• Directive
Write out the material exactly, without any of its pictures.

• Data segment

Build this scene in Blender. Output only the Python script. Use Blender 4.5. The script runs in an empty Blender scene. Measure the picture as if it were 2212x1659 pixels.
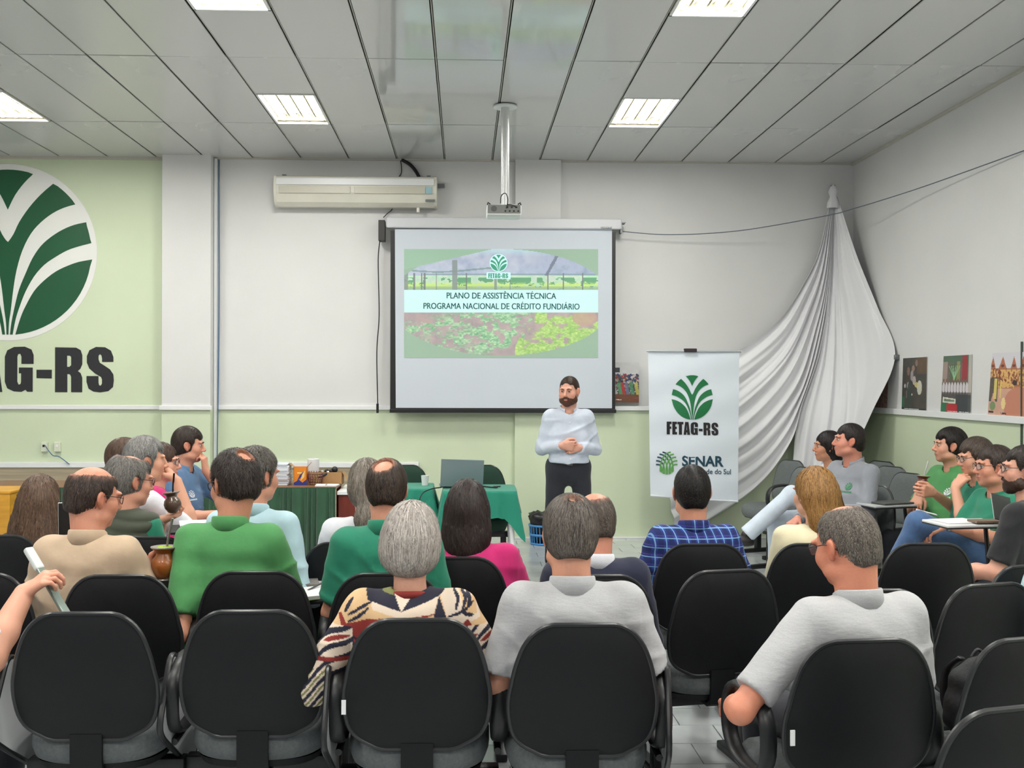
import bpy, bmesh, math, random
import numpy as np
from mathutils import Vector, Matrix
from mathutils.geometry import tessellate_polygon
random.seed(7); RNG = np.random.default_rng(7)
SC = bpy.context.scene; COL = SC.collection
PI = math.pi
# ------------------------------------------------------------------ camera, light, exposure
F = 2212.0; CX = 1069.0; CY = 825.0; HC = 1.65; YAW = 0.0298; ROLL = 0.0025
WY = 10.84                       # depth of the front wall
cam_d = bpy.data.cameras.new('camera'); cam = bpy.data.objects.new('camera', cam_d); COL.objects.link(cam)
cam_d.sensor_width = 36; cam_d.lens = 36.0 * F / 2212.0
cam_d.shift_x = (1106 - CX) / 2212.0; cam_d.shift_y = -(829.5 - CY) / 2212.0
cam_d.clip_start = 0.05
CAMR = (Matrix.Rotation(-YAW, 3, 'Z') @ Matrix.Rotation(PI / 2, 3, 'X') @ Matrix.Rotation(ROLL, 3, 'Z'))
cam.matrix_world = Matrix.Translation((0, 0, HC)) @ CAMR.to_4x4()
SC.camera = cam
SC.view_settings.view_transform = 'Standard'; SC.view_settings.look = 'None'
SC.view_settings.gamma = 1.0; SC.view_settings.use_curve_mapping = False
SC.view_settings.exposure = -0.02
LAMP_W = 40.0                    # watts per ceiling lamp
w = bpy.data.worlds.new('world'); SC.world = w; w.use_nodes = True
w.node_tree.nodes['Background'].inputs[0].default_value = (0.93, 0.97, 1.0, 1)
w.node_tree.nodes['Background'].inputs[1].default_value = 0.36
SC.cycles.max_bounces = 6; SC.cycles.diffuse_bounces = 3; SC.cycles.glossy_bounces = 3
SC.cycles.transmission_bounces = 4; SC.cycles.caustics_reflective = False; SC.cycles.caustics_refractive = False
SC.cycles.use_denoising = True

def ray(px, py):
    v = CAMR @ Vector(((px - CX) / F, -(py - CY) / F, -1.0))
    return v
def P(px, py, Y):
    v = ray(px, py); t = Y / v.y
    return Vector((v.x * t, Y, HC + v.z * t))
def PX(px, py, X):              # point of the pixel's ray on a plane x = X
    v = ray(px, py); t = X / v.x
    return Vector((X, v.y * t, HC + v.z * t))
def PZ(px, py, Z):
    v = ray(px, py); t = (Z - HC) / v.z
    return Vector((v.x * t, v.y * t, Z))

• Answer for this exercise
Build this scene in Blender. Output only the Python script. Use Blender 4.5. The script runs in an empty Blender scene. Measure the picture as if it were 2212x1659 pixels.
import bpy, bmesh, math, random
import numpy as np
from mathutils import Vector, Matrix
from mathutils.geometry import tessellate_polygon
random.seed(7); RNG = np.random.default_rng(7)
SC = bpy.context.scene; COL = SC.collection
PI = math.pi
# ------------------------------------------------------------------ camera, light, exposure
F = 2212.0; CX = 1069.0; CY = 825.0; HC = 1.65; YAW = 0.0298; ROLL = 0.0025
WY = 10.84                       # depth of the front wall
cam_d = bpy.data.cameras.new('camera'); cam = bpy.data.objects.new('camera', cam_d); COL.objects.link(cam)
cam_d.sensor_width = 36; cam_d.lens = 36.0 * F / 2212.0
cam_d.shift_x = (1106 - CX) / 2212.0; cam_d.shift_y = -(829.5 - CY) / 2212.0
cam_d.clip_start = 0.05
CAMR = (Matrix.Rotation(-YAW, 3, 'Z') @ Matrix.Rotation(PI / 2, 3, 'X') @ Matrix.Rotation(ROLL, 3, 'Z'))
cam.matrix_world = Matrix.Translation((0, 0, HC)) @ CAMR.to_4x4()
SC.camera = cam
SC.view_settings.view_transform = 'Standard'; SC.view_settings.look = 'None'
SC.view_settings.gamma = 1.0; SC.view_settings.use_curve_mapping = False
SC.view_settings.exposure = -0.02
LAMP_W = 40.0                    # watts per ceiling lamp
w = bpy.data.worlds.new('world'); SC.world = w; w.use_nodes = True
w.node_tree.nodes['Background'].inputs[0].default_value = (0.93, 0.97, 1.0, 1)
w.node_tree.nodes['Background'].inputs[1].default_value = 0.36
SC.cycles.max_bounces = 6; SC.cycles.diffuse_bounces = 3; SC.cycles.glossy_bounces = 3
SC.cycles.transmission_bounces = 4; SC.cycles.caustics_reflective = False; SC.cycles.caustics_refractive = False
SC.cycles.use_denoising = True

def ray(px, py):
    v = CAMR @ Vector(((px - CX) / F, -(py - CY) / F, -1.0))
    return v
def P(px, py, Y):
    v = ray(px, py); t = Y / v.y
    return Vector((v.x * t, Y, HC + v.z * t))
def PX(px, py, X):              # point of the pixel's ray on a plane x = X
    v = ray(px, py); t = X / v.x
    return Vector((X, v.y * t, HC + v.z * t))
def PZ(px, py, Z):
    v = ray(px, py); t = (Z - HC) / v.z
    return Vector((v.x * t, v.y * t, Z))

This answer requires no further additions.